Brideshead Revisited

by

Evelyn Waugh

Brideshead Revisited: Style 1 key example

Epilogue
Explanation and Analysis:

The writing style Waugh uses in Brideshead Revisited is intended to reflect the narrator's education and upbringing. Charles speaks like an Oxford graduate, using rare or antiquated English words and complicated metaphors. Note the following example of this elevated speech, taken from the epilogue:

The builders did not know the uses to which their work would descend; they made a new house with the stones of the old castle; year by year, generation after generation, they enriched and extended it; year by year the great harvest of timber in the park grew to ripeness; until, in sudden frost, came the age of Hooper; the place was desolate and the work all brought to nothing; Quomodo sedet sola civitas.

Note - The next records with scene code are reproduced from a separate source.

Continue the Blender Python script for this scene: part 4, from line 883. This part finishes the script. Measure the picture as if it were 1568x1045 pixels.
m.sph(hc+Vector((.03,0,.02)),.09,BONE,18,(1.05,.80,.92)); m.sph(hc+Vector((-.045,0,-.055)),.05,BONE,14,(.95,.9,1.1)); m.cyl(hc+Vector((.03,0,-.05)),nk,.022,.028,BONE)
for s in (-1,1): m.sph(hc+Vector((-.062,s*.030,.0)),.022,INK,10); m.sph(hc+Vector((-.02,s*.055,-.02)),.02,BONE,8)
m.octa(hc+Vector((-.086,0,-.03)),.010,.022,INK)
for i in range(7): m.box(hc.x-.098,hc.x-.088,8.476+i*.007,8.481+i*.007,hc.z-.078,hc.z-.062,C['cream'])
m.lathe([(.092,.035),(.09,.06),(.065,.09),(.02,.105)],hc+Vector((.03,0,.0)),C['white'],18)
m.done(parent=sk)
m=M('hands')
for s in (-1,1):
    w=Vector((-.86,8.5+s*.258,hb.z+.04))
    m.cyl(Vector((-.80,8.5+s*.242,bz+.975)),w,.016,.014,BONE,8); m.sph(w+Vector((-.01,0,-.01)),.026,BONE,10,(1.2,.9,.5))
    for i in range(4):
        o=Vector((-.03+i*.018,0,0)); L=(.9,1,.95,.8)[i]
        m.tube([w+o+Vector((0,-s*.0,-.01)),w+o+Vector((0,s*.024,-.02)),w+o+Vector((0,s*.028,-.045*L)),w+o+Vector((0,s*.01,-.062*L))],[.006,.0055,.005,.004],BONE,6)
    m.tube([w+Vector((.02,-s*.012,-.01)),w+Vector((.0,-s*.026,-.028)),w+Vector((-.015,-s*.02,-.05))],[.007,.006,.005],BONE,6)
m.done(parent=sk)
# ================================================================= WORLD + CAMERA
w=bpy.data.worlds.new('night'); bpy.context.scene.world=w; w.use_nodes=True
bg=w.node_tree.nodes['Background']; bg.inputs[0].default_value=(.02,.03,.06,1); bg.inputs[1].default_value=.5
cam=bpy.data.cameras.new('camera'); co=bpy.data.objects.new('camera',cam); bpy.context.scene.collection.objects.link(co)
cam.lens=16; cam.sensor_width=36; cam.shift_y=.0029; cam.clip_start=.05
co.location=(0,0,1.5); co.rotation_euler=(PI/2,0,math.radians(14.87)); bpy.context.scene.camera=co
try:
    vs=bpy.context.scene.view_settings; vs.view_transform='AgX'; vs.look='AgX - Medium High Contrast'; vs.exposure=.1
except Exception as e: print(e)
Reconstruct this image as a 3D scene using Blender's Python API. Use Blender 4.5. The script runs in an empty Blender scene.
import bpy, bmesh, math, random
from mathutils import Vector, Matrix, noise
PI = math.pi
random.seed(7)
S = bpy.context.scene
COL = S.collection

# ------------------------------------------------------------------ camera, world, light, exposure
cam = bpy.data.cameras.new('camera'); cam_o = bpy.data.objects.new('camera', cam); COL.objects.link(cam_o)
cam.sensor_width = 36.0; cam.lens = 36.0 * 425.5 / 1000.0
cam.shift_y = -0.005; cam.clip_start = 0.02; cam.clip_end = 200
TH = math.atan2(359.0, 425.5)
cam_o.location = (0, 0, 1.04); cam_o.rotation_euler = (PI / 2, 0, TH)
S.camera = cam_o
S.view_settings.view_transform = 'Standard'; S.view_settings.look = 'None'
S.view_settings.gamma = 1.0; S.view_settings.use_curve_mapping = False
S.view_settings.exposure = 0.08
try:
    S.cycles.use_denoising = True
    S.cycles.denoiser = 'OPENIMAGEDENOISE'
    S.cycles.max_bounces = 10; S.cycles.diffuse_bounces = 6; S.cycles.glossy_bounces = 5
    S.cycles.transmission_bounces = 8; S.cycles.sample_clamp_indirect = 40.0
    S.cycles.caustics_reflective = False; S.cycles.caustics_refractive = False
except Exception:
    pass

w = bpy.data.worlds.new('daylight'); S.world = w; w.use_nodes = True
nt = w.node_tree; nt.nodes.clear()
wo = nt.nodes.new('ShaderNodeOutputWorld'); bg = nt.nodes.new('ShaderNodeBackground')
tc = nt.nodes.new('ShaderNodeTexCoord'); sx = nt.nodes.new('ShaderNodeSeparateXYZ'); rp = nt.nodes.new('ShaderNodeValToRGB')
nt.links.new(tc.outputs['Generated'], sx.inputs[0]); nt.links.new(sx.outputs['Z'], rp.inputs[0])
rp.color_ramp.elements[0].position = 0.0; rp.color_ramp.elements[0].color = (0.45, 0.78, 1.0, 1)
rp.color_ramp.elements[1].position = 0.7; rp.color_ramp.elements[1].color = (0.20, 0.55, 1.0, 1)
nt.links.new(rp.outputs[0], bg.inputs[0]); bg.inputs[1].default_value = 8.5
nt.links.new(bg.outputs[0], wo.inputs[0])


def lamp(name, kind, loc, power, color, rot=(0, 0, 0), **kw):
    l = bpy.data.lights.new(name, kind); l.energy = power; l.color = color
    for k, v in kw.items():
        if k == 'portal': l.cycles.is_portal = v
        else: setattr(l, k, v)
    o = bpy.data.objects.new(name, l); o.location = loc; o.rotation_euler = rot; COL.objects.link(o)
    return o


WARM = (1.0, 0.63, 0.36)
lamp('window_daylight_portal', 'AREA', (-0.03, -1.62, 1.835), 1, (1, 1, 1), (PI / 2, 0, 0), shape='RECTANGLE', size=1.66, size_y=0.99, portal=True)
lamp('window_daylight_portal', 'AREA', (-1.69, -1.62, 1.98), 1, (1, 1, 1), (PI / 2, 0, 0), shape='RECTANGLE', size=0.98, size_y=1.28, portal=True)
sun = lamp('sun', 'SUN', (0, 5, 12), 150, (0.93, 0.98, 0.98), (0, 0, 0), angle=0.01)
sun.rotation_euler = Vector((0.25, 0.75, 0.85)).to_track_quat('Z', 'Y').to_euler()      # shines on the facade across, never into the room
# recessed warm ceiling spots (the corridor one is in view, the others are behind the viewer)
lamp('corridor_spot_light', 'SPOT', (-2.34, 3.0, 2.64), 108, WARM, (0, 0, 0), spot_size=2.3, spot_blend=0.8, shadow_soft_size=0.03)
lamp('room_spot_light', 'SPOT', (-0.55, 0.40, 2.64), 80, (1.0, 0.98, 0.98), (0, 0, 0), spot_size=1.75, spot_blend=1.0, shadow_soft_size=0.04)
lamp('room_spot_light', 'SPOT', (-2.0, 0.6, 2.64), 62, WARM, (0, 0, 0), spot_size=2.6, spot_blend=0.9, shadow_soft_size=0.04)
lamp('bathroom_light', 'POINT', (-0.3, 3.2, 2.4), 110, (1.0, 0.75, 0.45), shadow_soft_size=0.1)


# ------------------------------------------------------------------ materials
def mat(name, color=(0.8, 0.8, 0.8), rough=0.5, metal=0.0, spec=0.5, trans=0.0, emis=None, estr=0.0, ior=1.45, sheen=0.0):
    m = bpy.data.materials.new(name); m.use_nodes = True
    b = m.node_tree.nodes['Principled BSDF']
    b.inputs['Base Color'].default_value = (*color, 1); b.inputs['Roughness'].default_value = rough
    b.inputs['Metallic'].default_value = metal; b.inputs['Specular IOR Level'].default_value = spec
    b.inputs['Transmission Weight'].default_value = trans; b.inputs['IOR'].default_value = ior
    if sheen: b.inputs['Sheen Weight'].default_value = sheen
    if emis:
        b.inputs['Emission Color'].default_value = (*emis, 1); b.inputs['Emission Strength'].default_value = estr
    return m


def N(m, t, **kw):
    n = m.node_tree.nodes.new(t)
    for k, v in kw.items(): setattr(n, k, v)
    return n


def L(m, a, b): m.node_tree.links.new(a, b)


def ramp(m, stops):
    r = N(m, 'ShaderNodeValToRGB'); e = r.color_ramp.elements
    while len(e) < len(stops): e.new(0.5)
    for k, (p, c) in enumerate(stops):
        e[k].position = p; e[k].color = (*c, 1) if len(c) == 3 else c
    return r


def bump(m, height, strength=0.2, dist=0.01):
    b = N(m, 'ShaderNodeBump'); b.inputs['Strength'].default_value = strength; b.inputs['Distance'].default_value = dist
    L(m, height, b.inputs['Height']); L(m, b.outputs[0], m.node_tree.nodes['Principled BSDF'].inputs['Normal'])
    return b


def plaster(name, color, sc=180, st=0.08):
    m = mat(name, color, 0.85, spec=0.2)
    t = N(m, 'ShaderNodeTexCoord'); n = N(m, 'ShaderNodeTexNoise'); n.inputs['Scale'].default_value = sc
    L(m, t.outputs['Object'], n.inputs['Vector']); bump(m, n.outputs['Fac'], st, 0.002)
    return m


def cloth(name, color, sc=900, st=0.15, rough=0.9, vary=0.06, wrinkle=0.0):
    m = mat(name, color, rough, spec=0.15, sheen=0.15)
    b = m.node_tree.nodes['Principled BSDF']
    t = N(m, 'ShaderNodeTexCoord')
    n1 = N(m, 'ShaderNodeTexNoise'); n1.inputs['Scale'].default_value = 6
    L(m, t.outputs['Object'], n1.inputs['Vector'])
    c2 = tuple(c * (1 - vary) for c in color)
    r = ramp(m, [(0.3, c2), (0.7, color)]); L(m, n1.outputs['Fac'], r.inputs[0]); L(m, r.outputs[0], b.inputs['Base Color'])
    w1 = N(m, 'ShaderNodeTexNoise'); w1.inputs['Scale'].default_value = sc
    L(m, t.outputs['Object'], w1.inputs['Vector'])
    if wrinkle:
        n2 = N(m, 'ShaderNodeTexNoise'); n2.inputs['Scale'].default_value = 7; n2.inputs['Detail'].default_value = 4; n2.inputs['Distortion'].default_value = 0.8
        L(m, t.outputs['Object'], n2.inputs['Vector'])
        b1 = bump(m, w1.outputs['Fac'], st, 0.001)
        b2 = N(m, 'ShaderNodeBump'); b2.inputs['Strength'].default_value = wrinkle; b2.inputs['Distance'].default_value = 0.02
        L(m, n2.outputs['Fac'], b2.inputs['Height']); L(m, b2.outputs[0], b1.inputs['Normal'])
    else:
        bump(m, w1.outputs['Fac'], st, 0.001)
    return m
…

Vanity of vanities, all is vanity.

This writing style contradicts Charles's various professions: first, as an architectural painter; second, as a soldier and later commander in the British Army. These jobs are straightforward and at times utilitarian—neither are particularly literary in character. The juxtaposition between Charles's profession and use of language serves to constantly remind readers of the way that Charles doesn't quite fit into the world around him. He cannot entirely embrace Sebastian and Anthony's world of hedonism and debauchery; neither does he fit in with the Oxford academic crowd or the Flyte family's Catholic circle. He is not entirely at peace in the army, nor with Celia. All in all, Charles is a man experiencing a crisis of identity and purpose, and the novel's language and style reflects this.